Last night I mentioned Cliff, the born again Christian.
We were working on a 4GL system. Remember those? An idea whose time hasn't come and probably never will. But we were trying and our system had evolved into a 3 megabyte executable. This was 1987 and that was pretty big for the time; you couldn't possibly have had such a large executable on a PC without the overlay manager and if you had it would have run like a dog that died last week! If you didn't experience 1987 PC technology you don't know what you missed and you don't know what a bullet you dodged! :-)
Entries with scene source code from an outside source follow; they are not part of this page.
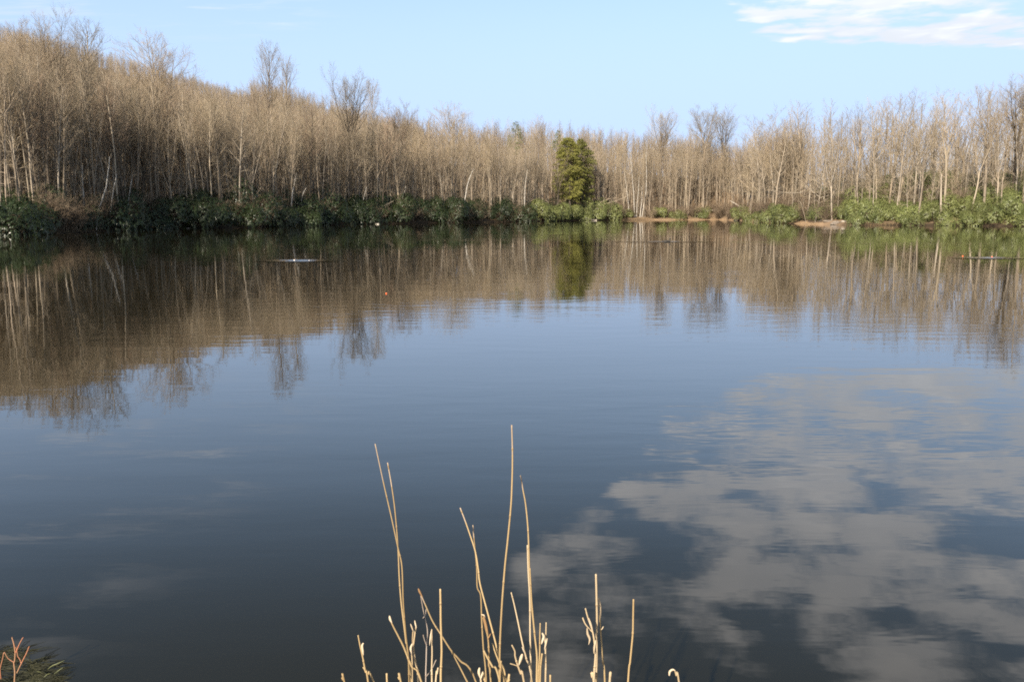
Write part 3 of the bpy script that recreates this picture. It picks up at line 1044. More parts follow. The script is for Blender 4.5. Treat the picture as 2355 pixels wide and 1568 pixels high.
SHR = [shrub(200 + i, [2.0, 2.3, 1.7, 2.1][i]) for i in range(4)]
SZ = [
    (80, 250, 'leafless brown shrub', 'on the low bank below the leaning white birches', 34, (.3, 6), (.9, 1.7)),
    (395, 425, 'leafless pale-twigged shrub', 'between the dark rhododendrons at the left bank waterline', 3, (.4, 3), (.8, 1.2)),
    (300, 420, 'leafless arching shrub', 'over the dark rhododendrons right of the leaning birches', 10, (-.2, 5), (1.2, 2.0)),
    (430, 840, 'leafless arching shrub', 'over the dark rhododendrons left of the round-crowned tree', 15, (-.2, 6), (1.2, 2.1)),
    (840, 1210, 'leafless grey-brown shrub', 'overhanging the water left of the hemlocks', 26, (-.3, 4), (1.1, 1.9)),
    (1340, 1500, 'leafless russet shrub', 'on the far shore right of the hemlocks', 20, (.6, 8), (1.2, 2.0)),
    (1500, 1690, 'leafless tan shrub', 'along the far shore towards the cove', 20, (.8, 9), (1.2, 2.0)),
    (1690, 1900, 'leafless pale shrub', 'in the thicket left of the leaning tree', 22, (1.5, 14), (1.2, 2.2)),
    (1900, 2360, 'leafless brown shrub', 'rising among the right bank rhododendrons', 26, (7, 34), (1.2, 2.2)),
]
for x0, x1, look, where, n, (d0, d1), (s0, s1) in SZ:
    for i in range(n):
        X, Y, r = spot(rng.uniform(x0, x1), rng.uniform(d0, d1))
        o = link('leafless_shrub', SHR[i % 4], loc=(X, Y, gz(X, Y)))
        s = rng.uniform(s0, s1)
        o.scale = (s, s, s * rng.uniform(.8, 1.1))
        o.rotation_euler = (0, 0, rng.uniform(0, 6.28))
        tag(o, look + ' ' + where, 'shrub', look + 's ' + where)


# ------------------------------------------------------------------ conifers
PROF = {'hemlock': [(0, .55), (.12, .85), (.3, 1.0), (.5, .92), (.7, .74), (.85, .52), (.95, .28), (1, .05)],
        'pine': [(0, .5), (.25, 1.0), (.6, .85), (.85, .5), (1, .08)]}


def hemlock(seed, H, rad, base=.12, shape='hemlock', n=150, mat='hemlock', cover=1.0):
    """Many short drooping boughs, each a loose spray of small needle tufts; ragged, with gaps."""
    rng = random.Random(seed)
    trunk = chain(rng, Vector((0, 0, -.2)), UP, H + .1, H * .015, .02, 10, .1, .05)
    P = PROF[shape]
    br, V, Fq = [], [], []
    bulge = [(rng.uniform(0, 6.28), rng.random(), rng.uniform(-.45, .32)) for _ in range(16)]
    for i in range(n):
        u = (i + rng.random()) / n
        p, r, d = along(trunk, min(base + (1 - base) * u, .995))
        a = rng.uniform(0, 6.28)
        k = float(np.interp(u, [q[0] for q in P], [q[1] for q in P]))
        for ba, bu, bs in bulge:
            da = abs((a - ba + math.pi) % (2 * math.pi) - math.pi)
            if da < .7 and abs(u - bu) < .12:
                k *= 1 + bs * (1 - da / .7)
        L = max(.3, rad * k * rng.uniform(.80, 1.08))
        dd = Vector((math.cos(a), math.sin(a), rng.uniform(.05, .7) + .7 * u))
        c = chain(rng, p, dd, L, max(.010, .011 * L), .005, 5, -.75, .16)
        br.append(c)
        for _ in range(int((10 + 15 * L) * cover)):
            s_ = .25 + .75 * rng.random() ** .6
            q, _r, d2 = along(c, min(s_, .99))
            side = d2.cross(UP).normalized()
            q = q + side * rng.gauss(0, .30 * (1.25 - s_) + .14) + UP * rng.gauss(-.06, .16)
            o = (d2 * rng.uniform(.2, 1) + side * rng.uniform(-1, 1) + UP * rng.uniform(-.7, .35)).normalized()
            w = o.cross(UP + side * rng.gauss(0, 1.0) + d2 * rng.gauss(0, .6)).normalized()
            l2, w2 = rng.uniform(.16, .42), rng.uniform(.035, .08)
            b0 = len(V)
            V += [q, q + o * l2 * .5 + w * w2, q + o * l2 - UP * .04, q + o * l2 * .5 - w * w2]
            Fq.append((b0, b0 + 1, b0 + 2, b0 + 3))
    # bare lower boughs below the foliage
    for i in range(14):
        p, r, d = along(trunk, rng.uniform(.06, base + .05))
        a = rng.uniform(0, 6.28)
        br.append(chain(rng, p, Vector((math.cos(a), math.sin(a), .1)), rng.uniform(1.0, 2.6), .03, .006, 5, -.6, .2))
    tm = tube_mesh('conifer_trunk', [([trunk], 8), (br, 3)], M['bark'])
    fm = mesh_from('conifer_foliage', [tuple(v) for v in V], [np.array(Fq)], [M[mat]], smooth=False)
    return tm, fm


def place_conifer(name, x, ytop, dep, label, seed, rad, base, shape, n, mat, rz=0.0, cover=1.0):
    X, Y, r = spot(x, dep)
    z = gz(X, Y)
    H = height_to(x, ytop, r, z)
    tm, fm = hemlock(seed, H, rad, base, shape, n, mat, cover)
    e = link(name, None, loc=(X, Y, z))
    e.rotation_euler = (0, 0, rz)
    tag(e, label, 'tree')
    link('trunk', tm, e)
    link('foliage', fm, e)
    TAKEN.append((X, Y))


place_conifer('hemlock_tree', 1311, 316, 6, 'bright olive-green hemlock with rounded top on the far shore', 301, 5.0, .25, 'hemlock', 430, 'hemlock', cover=1.5)
place_conifer('hemlock_tree', 1337, 319, 8, 'shade-coloured hemlock close on the right of the olive-green one', 302, 4.3, .20, 'hemlock', 360, 'hemlock_shaded', cover=1.5)
place_conifer('pine_tree', 1176, 279, 60, 'bushy pine top showing above the bare treeline left of the hemlocks', 303, 2.7, .55, 'pine', 90, 'pine', cover=.8)
place_conifer('pine_tree', 1277, 299, 45, 'small pointed pine top just behind the hemlocks', 304, 2.0, .50, 'pine', 90, 'pine', cover=.8)


# ------------------------------------------------------------------ birches and leaning stems
def stem_tree(name, pts_px, dep, rad, mat, label, group=None, seed=0, twigs=10, cat='tree', twigm='twig', tl=1.2):
    """A slender stem through view points (base first), all DEP metres behind the shore at the base's column."""
    rng = random.Random(seed)
    bx = pts_px[0][0]
    X, Y, r = spot(bx, dep)
    base = Vector((X, Y, gz(X, Y) - .1))
    P = [Vector((0, 0, 0))]
    for x, y in pts_px[1:]:
        d = ray(x, y)
        q = Vector((0, 0, CAM_H)) + d * (Y / d.y)
        P.append(q - base)
    c = []
    n = 9
    for i in range(n + 1):
        f = i / n * (len(P) - 1)
        j = min(int(f), len(P) - 2)
        q = P[j].lerp(P[j + 1], f - j)
        c.append((q + Vector((rng.gauss(0, .02), rng.gauss(0, .03), 0)), rad * (1 - .6 * i / n)))
    tw = []
    for k in range(twigs):
        q, r1, d = along(c, rng.uniform(.35, 1.0))
        b1 = chain(rng, q, d + rnd_perp(rng, d) * .9, tl * rng.uniform(.5, 1.3), .018, .008, 4, .3, .3)
        tw.append(b1)
        for _ in range(5):
            q2, r2, d2 = along(b1, rng.uniform(.2, 1))
            tw.append(chain(rng, q2, d2 + rnd_perp(rng, d2) * .8, tl * rng.uniform(.25, .5), .010, .005, 2, .2, .3))
    e = link(name, None, loc=base)
    tag(e, label, cat, group)
    link('trunk', tube_mesh('stem_trunk', [([c], 7)], M[mat]), e)
    if tw:
        link('crown', tube_mesh('stem_twigs', [([t for t in tw if len(t) == 5], 3), ([t for t in tw if len(t) == 3], 3)], M[twigm]), e)


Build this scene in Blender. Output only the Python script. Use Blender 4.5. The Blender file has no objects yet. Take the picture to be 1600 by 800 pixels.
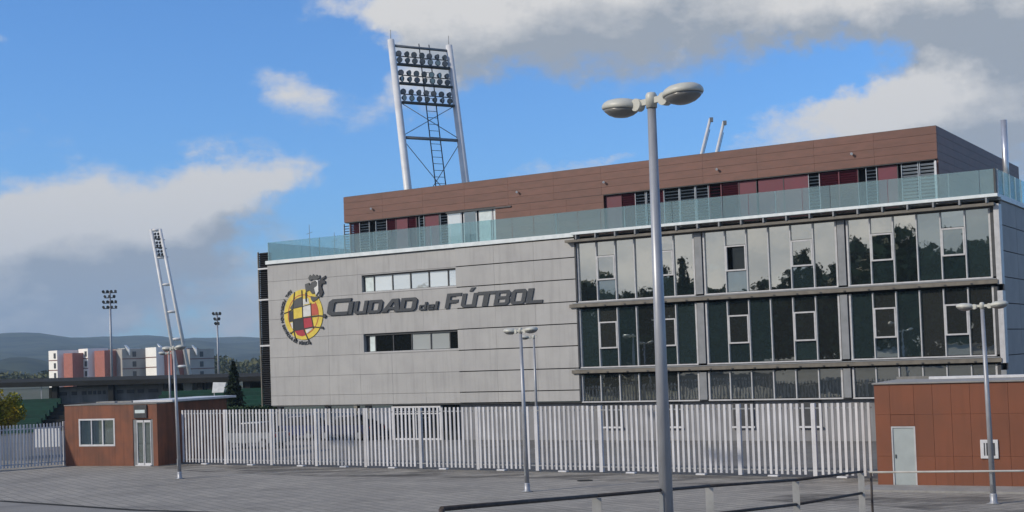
import bpy, bmesh, math, random
from mathutils import Vector, Matrix, Euler
random.seed(7)
R = math.radians
sc = bpy.context.scene
COL = sc.collection

# ------------------------------------------------------------------ camera
EYE = Vector((0, 0, 4.7))
F_PX, CX, CY = 2060.0, 800.0, 486.0
PITCH, ROLL = R(2.0), R(2.06)
fw = Vector((0, math.cos(PITCH), math.sin(PITCH)))
r0 = Vector((1, 0, 0)); u0 = r0.cross(fw)
rt = r0 * math.cos(ROLL) - u0 * math.sin(ROLL)
up = u0 * math.cos(ROLL) + r0 * math.sin(ROLL)
cd = bpy.data.cameras.new('camera'); cam = bpy.data.objects.new('camera', cd); COL.objects.link(cam)
m = Matrix((( rt.x, up.x, -fw.x, 0), (rt.y, up.y, -fw.y, 0), (rt.z, up.z, -fw.z, 0), (0, 0, 0, 1)))
cam.matrix_world = Matrix.Translation(EYE) @ m
cd.sensor_width = 36; cd.lens = 36 * F_PX / 1600; cd.shift_y = (CY - 400) / 1600
cd.clip_start = 0.3; cd.clip_end = 20000
sc.camera = cam

# ------------------------------------------------------------------ light
SUN_EL = R(31); SUN_DIR_AZ = math.atan2(-0.92, -0.38)      # the sun stands left of and behind the camera
sun_vec = Vector((math.sin(SUN_DIR_AZ) * math.cos(SUN_EL), math.cos(SUN_DIR_AZ) * math.cos(SUN_EL), math.sin(SUN_EL)))
sd = bpy.data.lights.new('sun', 'SUN'); sun = bpy.data.objects.new('sun', sd); COL.objects.link(sun)
sun.rotation_euler = sun_vec.to_track_quat('Z', 'Y').to_euler()
sd.energy = 2.7; sd.angle = R(2.5); sd.color = (1.0, 0.90, 0.76)
sc.view_settings.view_transform = 'Standard'; sc.view_settings.look = 'None'
sc.view_settings.exposure = 0.45; sc.view_settings.gamma = 1.0

def ray(px, py):
    return fw + rt * ((px - CX) / F_PX) + up * ((CY - py) / F_PX)

def build_world():
    w = bpy.data.worlds.new('World'); sc.world = w; w.use_nodes = True
    nt = w.node_tree; N = nt.nodes; L = nt.links; N.clear()
    def n(t, **k):
        o = N.new(t)
        for a, b in k.items(): setattr(o, a, b)
        return o
    def mth(op, a, b=None, c=None, clamp=False):
        o = n('ShaderNodeMath', operation=op, use_clamp=clamp)
        for i, v in enumerate((a, b, c)):
            if v is None: continue
            if isinstance(v, (int, float)): o.inputs[i].default_value = v
            else: L.new(v, o.inputs[i])
        return o.outputs[0]
    out = n('ShaderNodeOutputWorld'); bg = n('ShaderNodeBackground'); bg.inputs[1].default_value = 0.1
    L.new(bg.outputs[0], out.inputs[0])
    sky = n('ShaderNodeTexSky'); sky.sky_type = 'NISHITA'; sky.sun_disc = False
    sky.sun_elevation = SUN_EL; sky.sun_rotation = SUN_DIR_AZ
    sky.altitude = 600; sky.air_density = 1.0; sky.dust_density = 0.6; sky.ozone_density = 2.5
    tint = n('ShaderNodeMix', data_type='RGBA', blend_type='MULTIPLY'); tint.inputs[0].default_value = 1
    L.new(sky.outputs[0], tint.inputs[6]); tint.inputs[7].default_value = (0.48, 0.89, 1.32, 1)
    tc = n('ShaderNodeTexCoord'); sep = n('ShaderNodeSeparateXYZ'); L.new(tc.outputs['Generated'], sep.inputs[0])
    az = mth('ARCTAN2', sep.outputs[0], sep.outputs[1]); el = mth('ARCSINE', sep.outputs[2])
    blobs = [(960, 5, 330, 80, 1.15, -0.05), (760, 70, 140, 70, 0.85, 0), (600, 20, 90, 55, 0.6, 0), (1560, 60, 130, 190, 1.1, 0), (1400, 190, 190, 60, 0.8, 0.1), (1480, 10, 140, 50, 0.7, 0),
             (640, 120, 70, 60, 0.45, 0), (540, 10, 60, 30, 0.4, 0), (1230, 20, 160, 40, 0.6, 0),
             (465, 130, 90, 45, 0.85, -0.4), (60, 345, 190, 75, 1.2, 0.1), (340, 300, 180, 55, 1.1, 0.3), (480, 262, 60, 35, 0.55, 0.1), (180, 430, 500, 60, 0.6, 0), (150, 500, 700, 35, 0.65, 0),
             (0, 65, 30, 18, 0.6, 0), (930, 262, 90, 14, 0.5, 0.2), (90, 180, 60, 14, 0.35, 0.1), (690, 270, 60, 30, 0.3, 0),
             (250, 90, 330, 110, -1.0, 0), (560, 250, 200, 65, -0.8, 0.2), (870, 205, 200, 55, -1.0, 0.1), (1290, 115, 130, 50, -0.95, 0.1), (1130, 190, 130, 45, -0.7, 0.2), (545, 80, 50, 40, -0.5, 0), (500, 340, 80, 35, -0.4, 0)]
    def gauss(qx, qy, amp):
        return mth('MULTIPLY', mth('POWER', 2.718, mth('MULTIPLY', mth('ADD', mth('MULTIPLY', qx, qx), mth('MULTIPLY', qy, qy)), -1.0)), amp)
    def density(d_az, d_el):
        """cloud density along a direction, optionally sampled a little towards the sun and up"""
        off = n('ShaderNodeVectorMath', operation='ADD'); L.new(tc.outputs['Generated'], off.inputs[0]); off.inputs[1].default_value = (d_az, 0, d_el)
        ns = n('ShaderNodeTexNoise'); ns.inputs['Scale'].default_value = 8; ns.inputs['Detail'].default_value = 8; ns.inputs['Roughness'].default_value = 0.62
        L.new(off.outputs[0], ns.inputs['Vector'])
        s3 = n('ShaderNodeSeparateColor'); L.new(ns.outputs['Color'], s3.inputs[0])
        azw = mth('MULTIPLY_ADD', mth('SUBTRACT', s3.outputs[0], 0.5), 0.16, mth('ADD', az, d_az))
        elw = mth('MULTIPLY_ADD', mth('SUBTRACT', s3.outputs[1], 0.5), 0.11, mth('ADD', el, d_el))
        mp = n('ShaderNodeMapping'); mp.inputs['Scale'].default_value = (1, 1, 2.2); L.new(off.outputs[0], mp.inputs[0])
        n2 = n('ShaderNodeTexNoise'); n2.inputs['Scale'].default_value = 5.0; n2.inputs['Detail'].default_value = 10; n2.inputs['Roughness'].default_value = 0.6
        L.new(mp.outputs[0], n2.inputs['Vector'])
        n4 = n('ShaderNodeTexNoise'); n4.inputs['Scale'].default_value = 19; n4.inputs['Detail'].default_value = 8; n4.inputs['Roughness'].default_value = 0.65
        L.new(mp.outputs[0], n4.inputs['Vector'])
        d = mth('MULTIPLY_ADD', n2.outputs[0], 1.9, -0.80)
        d = mth('ADD', d, mth('MULTIPLY_ADD', n4.outputs[0], 1.35, -0.675))
        for px, py, rx, ry, amp, slope in blobs:
            q = ray(px, py).normalized(); a0 = math.atan2(q.x, q.y); e0 = math.asin(q.z)
            dx = mth('SUBTRACT', azw, a0); dy = mth('MULTIPLY_ADD', dx, -slope, mth('SUBTRACT', elw, e0))
            d = mth('ADD', d, gauss(mth('MULTIPLY', dx, F_PX / rx), mth('MULTIPLY', dy, F_PX / ry), amp))
        b = gauss(mth('DIVIDE', mth('SUBTRACT', azw, -2.2), 0.85), mth('DIVIDE', mth('SUBTRACT', elw, 0.12), 0.22), 1.1)   # bright bank under the sun, behind the camera
        return mth('ADD', d, b), mth('MULTIPLY_ADD', mth('SUBTRACT', n4.outputs[0], 0.5), -1.1, mth('MULTIPLY', b, 0.50))
    dens, lit = density(0, 0); dens_up, _ = density(-0.018, 0.028)
    mr = n('ShaderNodeMapRange', interpolation_type='SMOOTHSTEP'); L.new(dens, mr.inputs[0])
    mr.inputs[1].default_value = -0.05; mr.inputs[2].default_value = 0.80
    # shade: little cloud towards the sun = lit edge, much cloud = grey base
    r2 = n('ShaderNodeMapRange'); L.new(mth('ADD', mth('SUBTRACT', mth('MULTIPLY', dens_up, 0.62), lit), mth('MULTIPLY', mth('SUBTRACT', dens_up, dens), 0.9)), r2.inputs[0])
    r2.inputs[1].default_value = -0.08; r2.inputs[2].default_value = 1.2
    cr = n('ShaderNodeMix', data_type='RGBA'); L.new(r2.outputs[0], cr.inputs[0])
    cr.inputs[6].default_value = (5.6, 5.45, 5.25, 1); cr.inputs[7].default_value = (2.55, 2.8, 3.15, 1)
    mx = n('ShaderNodeMix', data_type='RGBA'); L.new(mr.outputs[0], mx.inputs[0]); L.new(tint.outputs[2], mx.inputs[6]); L.new(cr.outputs[2], mx.inputs[7])
    L.new(mx.outputs[2], bg.inputs[0])
build_world()

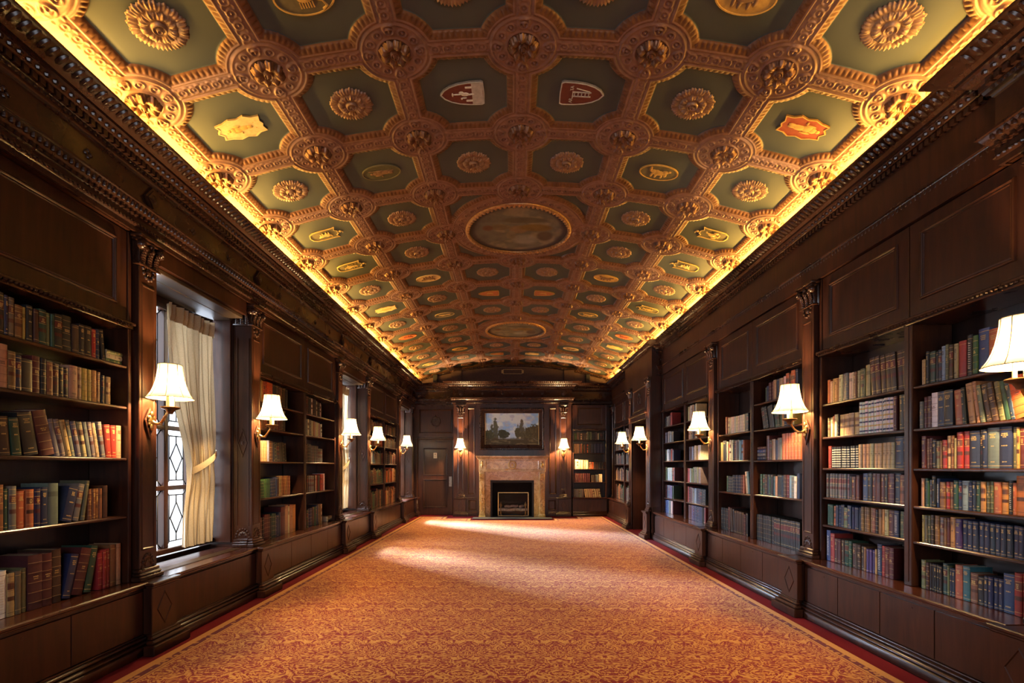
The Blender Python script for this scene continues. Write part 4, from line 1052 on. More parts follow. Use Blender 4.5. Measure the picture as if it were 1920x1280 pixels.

Our system ran on Unix. One night we were working late trying to hit a deadline. I was working on my bit of the executable, Cliff on his, Simon on his and so on. We'd type 'make whatever' (I can't remember what the whatever was) and it'd invoke 'make' which did whatever steps were necessary to build the file. CS 101 stuff.
The problem was that our makes all failed. It was 10 PM and Cliff, the family man, had gone home. Simon and I investigated. Our makes failed because we had less than 3 megs of disk space left for the entire team.
So we ran the Unix 'du' utility (my memory may be a trifle vague about the exact commands but the result is accurate) and found a 10 meg shortfall between what was shown as free space and what was shown as disk usage. In 2006 when you can buy a 500 gig disk drive for less than US$300 a mere ten megs is nothing. Heck, that's barely enough space for a few minutes of audio in MP3 format!
Somehow I have a vision of a veteran of 1966 computers saying much the same thing about the resources we had available in 1987. Heck, when I was working (says the hypothetical 1966 veteran) 4K was more than enough to implement a complete symbol table. Doubtless 40 years from now our almost unimaginable 500 gig hard disk will be smaller than on chip cache!
Well, that's the past and the future and the now of 2006. In 1987 Simon and I had a 10 meg shortfall to explain that was seriously impeding our ability to meet the deadline!
We dug a little deeper and discovered that Cliff's 'du' and 'ls' totals exactly matched the 10 megs we were missing. Some headscratching as we looked at the listing of his home directory and then I noticed that he had 2 (count em, two) directories called . (dot). More head scratching as we tried to work out how on earth he could have two directories with the same name! The penny dropped. He had one called dot and one called dot space. A cd into dot space and the mystery was solved. He had the entirety of the bible stored there!
Well that fitted. We did an 'su' to root and deleted dot space and suddenly our builds completed.
Given that this was a violation of company policy something had to be done. Perhaps we chose the wrong 'to be done'. We modified the MOTD file (Message Of The Day file, the file that is displayed to Unix users when they log in) to advise that Cliff had found a way of hiding stuff.
The bastard ran his directory stuffup script on my home directory again. I hadn't remembered to modify the admin audit files to hide my tracks!